The Fall, second in Alan Baxter's Tales From the Gulp series, collects five interconnected short stories to produce a terrific mosaic novel about Australia's strangest small-town. The Gulp is short for Gulpepper, a harbor town that outsiders are rightfully leery of, and its status as a local, living urban legend are rightfully earned. Its the type of place where the dead are buried face down, in honor of the nightly dreams of falling that haunt the Gulp's life-long inhabitants and passing-through visitors (or, more accurately, visitors who hope they're only passing through...) - and that's only the start of this place's weirdness.
Building off the first five stories readers were introduced to in The Gulp, The Fall further expands on the lore and legends of this seaside horror town. If Gulpepper is Baxter's very own Castle Rock, then Gulpepper Curios is surely his Needful Things. After being warned away from the town by a helpful motorist, retiree Andrew decides to make it the next stop on his motorcycle tour of the outback. Once settled in, he's drawn to the antique shop in the hopes he can find something valuable being sold for cheap, and has his fortune told by a curious machine inhabited by a lifelike prognosticator the shop-owner calls Mother. It takes a bit of time to build some steam, but "Gulpepper Curios" is ultimately a nifty morality tale, one that smartly illustrates how even the smallest of choices can have massive consequences in a town as shady as the Gulp.

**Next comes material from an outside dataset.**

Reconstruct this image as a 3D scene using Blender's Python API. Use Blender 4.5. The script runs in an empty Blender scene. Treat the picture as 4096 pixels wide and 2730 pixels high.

By the time we get to the second story, "Cathedral Stack," The Fall is at a righteous boil and sets an excellent pace and dark edginess that Baxter is able to maintain over the subsequent entries. Here, the survivors of a doomed fishing boat find shelter in a crevice of rocks, only to discover a far worse fate than whatever was in the water that sank their ship. "Cathedral Stack" sets up several important plot points that recur of over the course of the next few entries, but taken on its own it's just a damn good story that hit several particular sweet spots for me. I loved the chemistry of the lovestruck couple at this story's core, but the sea terrors and fungal horrors positively clinched it.
The latter element, of course, plays a hugely significant role in the succeeding entries as Baxter begins to reveal the Gulp's biggest growing concern. "That Damn Woman" draws in a number of social issues, like domestic violence and suicide, as a heated argument between farmer Clem and his wife, Virginia, leads to an accidental murder and the attempted cover-up. While digging a new dam cum hidden burial site, Clem discovers some odd growths threaded through the soil - but that's the least of his worries as the locals, and his children, begin to note Virginia's mysterious absence.
"Excursion Troop" revolves around a camping expedition that takes a disastrous, and exceedingly violent, turn following the ingestion of mushrooms. This, of course, leads up to the book's closer, "The Fall," in which the fate of all of Gulpepper and its strange, and sometimes wicked, inhabitants is to be determined.
While The Fall makes for an awesome collection of stories in their own right, it's each piece's various layers of interconnectedness that really make this entry a standout read. I loved the growing levels of references, recurring characters, and callbacks each successive story makes to what came before, illustrating how complete and joined various aspects of the Gulp are to one another. This makes for a richer "shared world" narrative and allows readers to more fully inhabit this peculiar town and get to know their neighbors here. It also makes for a terrific (in both its common and more archaic senses of the word) sense of community, and taken part and parcel with The Gulp, we get a truly elaborate view of this odd corner of the world.
Although it's been a bit since I read Baxter's introduction to these tales, I can only imagine how much richer the reading experiencing would be to tackle both Tales from the Gulp books back-to-back. Of course, you don't have to be a physic to figure a third book is in the offing - there's so much left to this town and its characters to explore yet - but it'd certainly help ease the wait for any future installments!